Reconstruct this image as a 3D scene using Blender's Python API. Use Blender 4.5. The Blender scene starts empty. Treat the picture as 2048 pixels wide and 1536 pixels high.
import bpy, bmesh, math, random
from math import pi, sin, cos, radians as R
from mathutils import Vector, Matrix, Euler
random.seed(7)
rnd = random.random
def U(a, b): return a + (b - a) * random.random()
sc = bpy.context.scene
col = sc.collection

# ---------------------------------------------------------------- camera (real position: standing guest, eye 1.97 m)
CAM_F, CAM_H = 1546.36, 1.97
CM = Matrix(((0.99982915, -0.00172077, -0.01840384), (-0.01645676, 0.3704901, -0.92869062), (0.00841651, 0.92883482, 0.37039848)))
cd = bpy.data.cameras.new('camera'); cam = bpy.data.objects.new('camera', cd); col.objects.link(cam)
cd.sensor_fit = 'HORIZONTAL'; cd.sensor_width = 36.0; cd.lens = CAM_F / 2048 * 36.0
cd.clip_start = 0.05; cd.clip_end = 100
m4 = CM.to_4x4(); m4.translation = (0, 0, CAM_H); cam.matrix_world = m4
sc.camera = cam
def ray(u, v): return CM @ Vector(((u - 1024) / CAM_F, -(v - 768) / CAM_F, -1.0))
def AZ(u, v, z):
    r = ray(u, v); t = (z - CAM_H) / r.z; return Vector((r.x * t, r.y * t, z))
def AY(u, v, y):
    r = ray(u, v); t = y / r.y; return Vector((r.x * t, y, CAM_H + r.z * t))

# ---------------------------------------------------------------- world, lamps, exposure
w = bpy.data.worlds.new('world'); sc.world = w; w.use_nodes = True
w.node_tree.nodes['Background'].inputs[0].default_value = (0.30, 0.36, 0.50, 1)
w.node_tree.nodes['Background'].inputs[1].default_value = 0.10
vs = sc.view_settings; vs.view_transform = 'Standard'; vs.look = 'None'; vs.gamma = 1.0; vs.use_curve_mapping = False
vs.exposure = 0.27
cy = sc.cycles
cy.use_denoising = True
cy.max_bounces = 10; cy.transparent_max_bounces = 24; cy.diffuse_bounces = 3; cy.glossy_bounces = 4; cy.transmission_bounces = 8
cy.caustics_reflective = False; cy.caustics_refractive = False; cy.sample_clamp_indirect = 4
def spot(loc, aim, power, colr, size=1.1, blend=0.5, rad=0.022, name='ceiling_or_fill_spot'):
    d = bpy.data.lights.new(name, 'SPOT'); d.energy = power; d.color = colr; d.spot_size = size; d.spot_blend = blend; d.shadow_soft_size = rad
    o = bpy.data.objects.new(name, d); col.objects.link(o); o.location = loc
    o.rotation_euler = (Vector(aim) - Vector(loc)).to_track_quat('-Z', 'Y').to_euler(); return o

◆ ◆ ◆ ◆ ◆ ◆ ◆

• [REQUIRED WORK]
Write down again the exact lines running from the beginning of the data to the line containing "col = sc.collection", with both ends included.

• [OUTPUT OF THE EXERCISE]
Reconstruct this image as a 3D scene using Blender's Python API. Use Blender 4.5. The Blender scene starts empty. Treat the picture as 2048 pixels wide and 1536 pixels high.
import bpy, bmesh, math, random
from math import pi, sin, cos, radians as R
from mathutils import Vector, Matrix, Euler
random.seed(7)
rnd = random.random
def U(a, b): return a + (b - a) * random.random()
sc = bpy.context.scene
col = sc.collection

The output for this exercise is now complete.